Aveva fatto portare del tè coi biscotti. Ce lo offrì e lui stesso e cominciò a sorseggiarlo, succhiando un pezzo di zucchero duro, secondo la vecchia tradizione russa. Ci disse molte belle parole sull’Italia, su quanto amasse il nostro Paese, su quanto fosse stato importante per la sua crescita politica. Allora gli domandammo perché, parlando alla nazione la sera prima, aveva detto che lasciava il suo posto con inquietudine e speranza. Prima di rispondere si sistemò sulla sedia, sempre accanto al fedele portavoce, Andrej Graciov, e si fece scuro in volto. Fu lì che finalmente avvertimmo tutta l’amarezza, la preoccupazione e anche la rabbia che albergava nel suo cuore. «Parlando al Paese ho misurato le parole. Non vorrei che il processo di formazione degli Stati Indipendenti, e cioè lo smembramento dell’Urss, possa portarci fuori dal terreno democratico. Sarebbe terribile per tutti noi. Abbiamo fatto tanti sforzi per piegare questo mostro totalitario, per dare ossigeno a un nuovo organismo, perché potesse mettersi in moto e superare gli ostacoli. E proprio nel momento finale siamo stati colpiti con il putsch. Io continuo a credere che sarebbe stato meglio creare una nuova Unione, ma sono un politico, e se questa Comunità  di Stati Indipendenti che sta nascendo al posto dell’Urss offre una chance, allora io farò di tutto per appoggiarla». E poi: «La conferenza stampa degli undici presidenti della nuova Comunità  mi è sembrata un combattimento tra galli. Spero di non essere profeta». Invece lo fu.
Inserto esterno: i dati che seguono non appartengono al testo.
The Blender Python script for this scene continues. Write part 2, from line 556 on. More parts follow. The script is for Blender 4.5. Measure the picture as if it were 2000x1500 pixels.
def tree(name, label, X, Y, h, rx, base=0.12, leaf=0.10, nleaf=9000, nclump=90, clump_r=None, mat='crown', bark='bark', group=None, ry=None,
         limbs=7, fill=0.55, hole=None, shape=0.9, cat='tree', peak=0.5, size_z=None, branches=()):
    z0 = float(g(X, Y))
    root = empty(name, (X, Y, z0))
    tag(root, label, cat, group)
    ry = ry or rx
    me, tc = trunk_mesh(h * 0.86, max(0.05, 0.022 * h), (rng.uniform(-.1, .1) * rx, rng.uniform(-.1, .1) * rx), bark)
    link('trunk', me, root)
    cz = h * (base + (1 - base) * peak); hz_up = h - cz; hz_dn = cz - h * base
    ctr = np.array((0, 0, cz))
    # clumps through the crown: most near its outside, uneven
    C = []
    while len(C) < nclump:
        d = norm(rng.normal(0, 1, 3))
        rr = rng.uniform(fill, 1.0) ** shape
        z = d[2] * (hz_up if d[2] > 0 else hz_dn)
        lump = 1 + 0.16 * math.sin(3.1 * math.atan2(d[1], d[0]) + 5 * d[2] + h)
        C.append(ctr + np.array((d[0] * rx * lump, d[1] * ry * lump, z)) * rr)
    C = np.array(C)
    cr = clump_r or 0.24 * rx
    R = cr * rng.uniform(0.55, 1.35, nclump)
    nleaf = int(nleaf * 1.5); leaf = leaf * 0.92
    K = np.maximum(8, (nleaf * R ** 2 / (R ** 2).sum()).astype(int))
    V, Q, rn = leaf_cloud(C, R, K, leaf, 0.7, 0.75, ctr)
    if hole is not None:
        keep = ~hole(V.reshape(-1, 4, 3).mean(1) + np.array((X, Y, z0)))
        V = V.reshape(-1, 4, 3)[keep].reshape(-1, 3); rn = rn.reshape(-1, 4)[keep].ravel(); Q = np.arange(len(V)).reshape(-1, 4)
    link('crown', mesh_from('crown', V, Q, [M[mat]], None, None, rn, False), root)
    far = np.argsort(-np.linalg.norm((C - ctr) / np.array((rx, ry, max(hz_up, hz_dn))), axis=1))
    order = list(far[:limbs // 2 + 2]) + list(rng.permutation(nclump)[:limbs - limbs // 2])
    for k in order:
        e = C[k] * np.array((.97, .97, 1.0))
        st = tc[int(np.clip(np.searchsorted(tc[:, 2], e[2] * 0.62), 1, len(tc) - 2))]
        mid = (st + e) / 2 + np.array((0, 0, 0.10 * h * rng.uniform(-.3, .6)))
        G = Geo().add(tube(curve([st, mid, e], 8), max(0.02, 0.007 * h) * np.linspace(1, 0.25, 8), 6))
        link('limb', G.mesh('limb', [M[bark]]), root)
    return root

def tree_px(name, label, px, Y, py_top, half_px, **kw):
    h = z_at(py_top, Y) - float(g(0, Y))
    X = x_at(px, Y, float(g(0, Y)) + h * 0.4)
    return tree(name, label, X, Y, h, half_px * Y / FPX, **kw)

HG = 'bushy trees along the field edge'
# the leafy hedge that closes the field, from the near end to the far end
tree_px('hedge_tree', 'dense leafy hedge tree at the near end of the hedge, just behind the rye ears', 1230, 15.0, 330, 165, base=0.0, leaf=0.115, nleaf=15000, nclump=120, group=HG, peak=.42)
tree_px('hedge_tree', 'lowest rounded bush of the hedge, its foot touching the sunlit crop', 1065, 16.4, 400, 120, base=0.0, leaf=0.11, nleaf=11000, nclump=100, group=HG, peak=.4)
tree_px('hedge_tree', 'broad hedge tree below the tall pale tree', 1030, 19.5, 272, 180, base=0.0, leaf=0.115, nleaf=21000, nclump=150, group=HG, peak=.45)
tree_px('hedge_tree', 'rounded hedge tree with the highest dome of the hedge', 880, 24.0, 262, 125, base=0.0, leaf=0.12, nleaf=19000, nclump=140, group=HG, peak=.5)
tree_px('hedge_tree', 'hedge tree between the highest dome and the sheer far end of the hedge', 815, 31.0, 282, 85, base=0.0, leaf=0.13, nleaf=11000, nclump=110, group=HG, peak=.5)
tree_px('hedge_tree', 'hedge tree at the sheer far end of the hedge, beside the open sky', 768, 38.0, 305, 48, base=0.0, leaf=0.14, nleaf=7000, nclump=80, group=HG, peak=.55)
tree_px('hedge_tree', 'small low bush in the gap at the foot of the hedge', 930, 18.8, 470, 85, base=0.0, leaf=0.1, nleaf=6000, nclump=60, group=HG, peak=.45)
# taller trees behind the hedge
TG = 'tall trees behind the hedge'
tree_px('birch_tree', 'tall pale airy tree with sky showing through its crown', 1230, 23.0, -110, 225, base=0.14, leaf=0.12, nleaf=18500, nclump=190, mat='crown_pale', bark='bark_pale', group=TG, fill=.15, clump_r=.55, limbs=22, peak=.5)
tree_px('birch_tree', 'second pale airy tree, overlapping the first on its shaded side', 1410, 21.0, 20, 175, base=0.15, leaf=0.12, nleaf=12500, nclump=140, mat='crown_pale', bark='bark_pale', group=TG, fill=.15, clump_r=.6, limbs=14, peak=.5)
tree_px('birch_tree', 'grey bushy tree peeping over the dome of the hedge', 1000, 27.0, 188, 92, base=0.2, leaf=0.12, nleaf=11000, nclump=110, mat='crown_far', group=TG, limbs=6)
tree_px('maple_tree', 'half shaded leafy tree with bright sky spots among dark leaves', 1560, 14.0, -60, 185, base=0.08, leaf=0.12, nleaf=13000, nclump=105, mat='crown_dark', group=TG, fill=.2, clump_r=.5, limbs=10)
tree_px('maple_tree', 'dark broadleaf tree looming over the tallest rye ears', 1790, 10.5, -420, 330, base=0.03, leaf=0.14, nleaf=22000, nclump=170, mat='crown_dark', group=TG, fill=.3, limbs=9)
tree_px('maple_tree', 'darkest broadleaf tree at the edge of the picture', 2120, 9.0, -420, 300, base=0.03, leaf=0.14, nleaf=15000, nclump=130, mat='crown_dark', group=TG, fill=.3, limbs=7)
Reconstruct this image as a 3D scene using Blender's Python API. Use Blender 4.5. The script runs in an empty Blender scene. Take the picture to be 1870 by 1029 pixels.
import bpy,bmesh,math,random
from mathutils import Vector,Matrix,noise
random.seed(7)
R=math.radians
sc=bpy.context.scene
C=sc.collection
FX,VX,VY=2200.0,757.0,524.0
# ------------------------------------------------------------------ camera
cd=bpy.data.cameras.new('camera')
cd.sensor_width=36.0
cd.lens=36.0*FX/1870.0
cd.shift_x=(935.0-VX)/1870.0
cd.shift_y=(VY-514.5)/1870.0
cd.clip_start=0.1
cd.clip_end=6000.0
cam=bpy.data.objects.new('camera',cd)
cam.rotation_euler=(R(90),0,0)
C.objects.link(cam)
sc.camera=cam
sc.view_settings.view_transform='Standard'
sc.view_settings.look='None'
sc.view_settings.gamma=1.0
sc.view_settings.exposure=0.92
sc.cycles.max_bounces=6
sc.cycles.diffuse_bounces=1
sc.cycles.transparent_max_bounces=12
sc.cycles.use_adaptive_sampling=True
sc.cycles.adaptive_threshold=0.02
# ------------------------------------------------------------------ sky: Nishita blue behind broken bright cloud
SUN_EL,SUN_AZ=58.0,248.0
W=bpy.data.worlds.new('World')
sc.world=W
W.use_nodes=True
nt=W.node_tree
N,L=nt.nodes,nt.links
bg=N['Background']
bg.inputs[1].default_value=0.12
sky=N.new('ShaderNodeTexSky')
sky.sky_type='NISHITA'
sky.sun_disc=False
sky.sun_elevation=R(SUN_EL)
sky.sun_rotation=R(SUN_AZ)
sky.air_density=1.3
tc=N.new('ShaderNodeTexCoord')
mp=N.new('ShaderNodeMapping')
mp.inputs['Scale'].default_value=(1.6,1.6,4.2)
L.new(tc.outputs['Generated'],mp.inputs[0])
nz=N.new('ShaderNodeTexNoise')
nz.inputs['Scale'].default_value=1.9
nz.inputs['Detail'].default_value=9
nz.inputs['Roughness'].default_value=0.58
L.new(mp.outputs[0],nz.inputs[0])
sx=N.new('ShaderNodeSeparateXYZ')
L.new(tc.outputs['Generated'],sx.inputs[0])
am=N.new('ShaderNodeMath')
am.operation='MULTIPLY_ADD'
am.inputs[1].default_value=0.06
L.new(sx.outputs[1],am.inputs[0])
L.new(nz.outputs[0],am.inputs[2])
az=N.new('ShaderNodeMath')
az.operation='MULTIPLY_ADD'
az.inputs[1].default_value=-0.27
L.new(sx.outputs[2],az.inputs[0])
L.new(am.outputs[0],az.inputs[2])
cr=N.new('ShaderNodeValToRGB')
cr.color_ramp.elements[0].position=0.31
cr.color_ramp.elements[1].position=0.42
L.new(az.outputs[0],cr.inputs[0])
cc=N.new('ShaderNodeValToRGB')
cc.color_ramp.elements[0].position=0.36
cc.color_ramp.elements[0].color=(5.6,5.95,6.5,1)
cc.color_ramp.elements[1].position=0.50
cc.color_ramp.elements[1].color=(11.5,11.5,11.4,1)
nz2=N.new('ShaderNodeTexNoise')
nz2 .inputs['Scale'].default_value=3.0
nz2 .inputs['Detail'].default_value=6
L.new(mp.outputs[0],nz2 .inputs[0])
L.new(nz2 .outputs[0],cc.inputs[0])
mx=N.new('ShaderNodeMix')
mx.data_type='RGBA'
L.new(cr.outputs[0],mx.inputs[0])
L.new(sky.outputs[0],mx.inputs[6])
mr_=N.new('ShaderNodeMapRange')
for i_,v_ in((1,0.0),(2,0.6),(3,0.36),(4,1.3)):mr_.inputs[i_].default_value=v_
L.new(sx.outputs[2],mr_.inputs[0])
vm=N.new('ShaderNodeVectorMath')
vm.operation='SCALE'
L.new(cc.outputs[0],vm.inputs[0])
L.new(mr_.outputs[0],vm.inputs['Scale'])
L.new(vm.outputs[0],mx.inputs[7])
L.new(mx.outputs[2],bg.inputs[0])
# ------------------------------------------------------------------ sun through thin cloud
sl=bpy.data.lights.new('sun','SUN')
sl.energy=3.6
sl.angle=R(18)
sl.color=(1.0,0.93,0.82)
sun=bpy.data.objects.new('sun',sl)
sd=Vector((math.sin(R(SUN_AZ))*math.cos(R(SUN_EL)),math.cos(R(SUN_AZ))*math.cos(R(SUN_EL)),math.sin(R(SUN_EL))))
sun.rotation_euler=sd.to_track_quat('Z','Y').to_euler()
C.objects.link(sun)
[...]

Certo, quel 26 dicembre 1991 Mikhail Gorbaciov non poteva neppure sospettare che vent’anni più tardi, passata l’Urss, passata la Comunità  e passato anche Eltsin, il suo Paese si sarebbe ritrovato a tu per tu con un nuovo zar capace di “aggirare” le regole più elementari della democrazia. Però quel giorno disse: «Eravamo in dirittura d’arrivo. L’unione si stava riformando. Anche il Pcus si stava trasformando adeguandosi al pluralismo politico. Purtroppo il golpe ha rovinato tutto. Ho detto a Boris Eltsin: Boris Nikolaevic, finché la Russia seguirà  la linea delle trasformazioni democratiche, io non solo la appoggerò, ma la difenderò. Se poi si creerà  una situazione diversa, allora dovrò dare un altro giudizio».
Ma quali sono gli errori che non rifarebbe, Mikhail Sergeevic? «Bisognava sfruttare di più il consenso per muoversi più rapidamente. Anche il negoziato per il nuovo Trattato d’Unione doveva essere anticipato. Ma per questo ci voleva l’alleanza di tutte le forze democratiche che invece hanno continuato a combattersi, e si sono indebolite. Per questo credo di non aver potuto scegliere fino in fondo le mie mosse. Ho perso tempo. Ma ciò non tocca la mia scelta principale, che difendo e di cui sono orgoglioso: aver cominciato le riforme nel 1985. La mia speranza di riformare l’Urss non era un’illusione. No. Io ero il più realista di tutti, perché capivo che senza isolare il partito non avremmo ottenuto nulla. E avevo ragione. La Storia lo dirà ». E poi: «Io sono cambiato insieme al Paese e, d’altra parte, io ho cambiato questo Paese». Allora gli chiedemmo se pensava in qualche modo di rientrare in politica, magari in futuro. «Oggi non posso neppure pensare di passare all’opposizione. Opposizione di cosa? Delle riforme? Contro me stesso? Qualunque cosa accada da oggi in poi, la mia sorte si è già  compiuta. Di fronte a voi siede un uomo che sin dal primo giorno ha cominciato coscientemente a distribuire il potere che aveva. Ora potrò riflettere e dividere con altri il frutto della mia esperienza». Alzandosi dalla sua poltrona di ex presidente ci raccontò ancora delle dure prove a cui era stata sottoposta in quegli anni la sua famiglia. Di Raissa, che ancora non si era ripresa, dopo il golpe. Poi ci abbracciò e ci baciò tutti, come amici. «Vi confesso che i miei la vedono come me – aggiunse – non è un dramma. È nell’ordine delle cose. Anche se da noi non era mai successo prima». «Tutto a posto, vsjo normalno», disse. E scoppiò in una risata liberatoria.